ライオン、独自AI「転移学習モデル」で研究開発85%効率化

ライオンは独自の転移学習モデル(AI)を確立し、ボディソープの研究データを浴室用洗剤の開発に応用した。
少量データでも高精度な品質予測を可能にし、実験数を最大約85%削減。AIによる研究開発DXを加速させる動きが進んでいる。
ボディソープ研究データを応用 転移学習で開発効率の向上へ
9日、ライオン株式会社は、ボディソープ開発で得た研究データを浴室用洗剤開発に応用する独自の「転移学習モデル(AI)」を確立したと発表した。
ライオンは、生活用品開発におけるデジタル変革の一環として、研究開発領域でのAI活用を強化している。
従来は製品分野ごとに蓄積された研究データの共有が難しく、少量データでの予測精度向上が課題であった。
今回確立した「転移学習モデル」は、ボディソープの研究データから共通する特徴を抽出し、浴室用洗剤の開発に転用する仕組みだ。
このモデルにより、従来は数多くの実験を要した品質予測を、少量データでも高精度に実現できるようになった。
実測データとの照合でも高い一致率を示し、最大約85%の実験削減が見込まれる。
これにより、開発期間の大幅な短縮が期待される。
同研究は11月に開催された「第48回ケモインフォマティクス討論会」で発表され、昨年に続き「優秀ポスター賞」を受賞した。
ライオンは今後、AIによるマテリアルズインフォマティクス(※)をさらに発展させ、製品開発のDXを加速させる方針を示している。
※マテリアルズインフォマティクス: データ解析やAIを活用して、材料設計や組成開発を効率化する研究手法。
転移学習がもたらす研究開発の進化と課題
転移学習を応用したAIの導入は、研究開発の生産性を大きく底上げする可能性を秘めている。

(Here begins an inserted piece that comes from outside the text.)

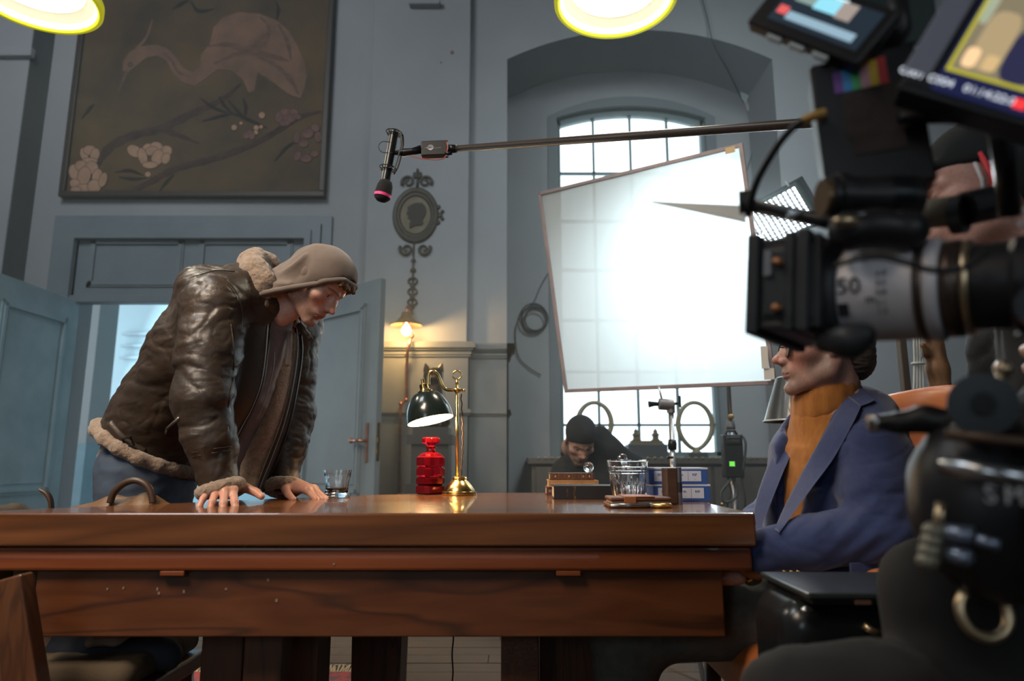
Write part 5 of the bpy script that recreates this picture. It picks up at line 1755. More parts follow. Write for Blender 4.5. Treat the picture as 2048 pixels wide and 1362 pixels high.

既存データの再活用によって少量データでも高精度なモデル構築が可能となり、開発コストの削減や検証期間の短縮が期待できる。
また、AIが実験設計やシミュレーションの一部を担うことで、研究者は新素材や新概念の探索など、より創造的な領域に注力できるようになるだろう。
これにより、製品の差別化や市場投入スピードの向上が進む可能性がある。
しかし一方で、転移学習の精度は「どの領域から、どの領域へ転用するか」に大きく左右されるとみられる。
データ特性が微妙に異なる場合、モデルが過学習や誤推論を起こすリスクもあり、安易な汎用化が品質低下を招くことも考えられる。
今後は、ライオンのように複数領域でAIモデルの転用効果を実証しながら、透明性と再現性を確保する運用体制の整備が鍵を握るだろう。
研究基盤を共有しつつ、領域間のノウハウを横断的に融合することで、生活用品分野におけるAI活用は、「単なる効率化」から「知識が連鎖的に発展していく」段階へと移行していく可能性がある。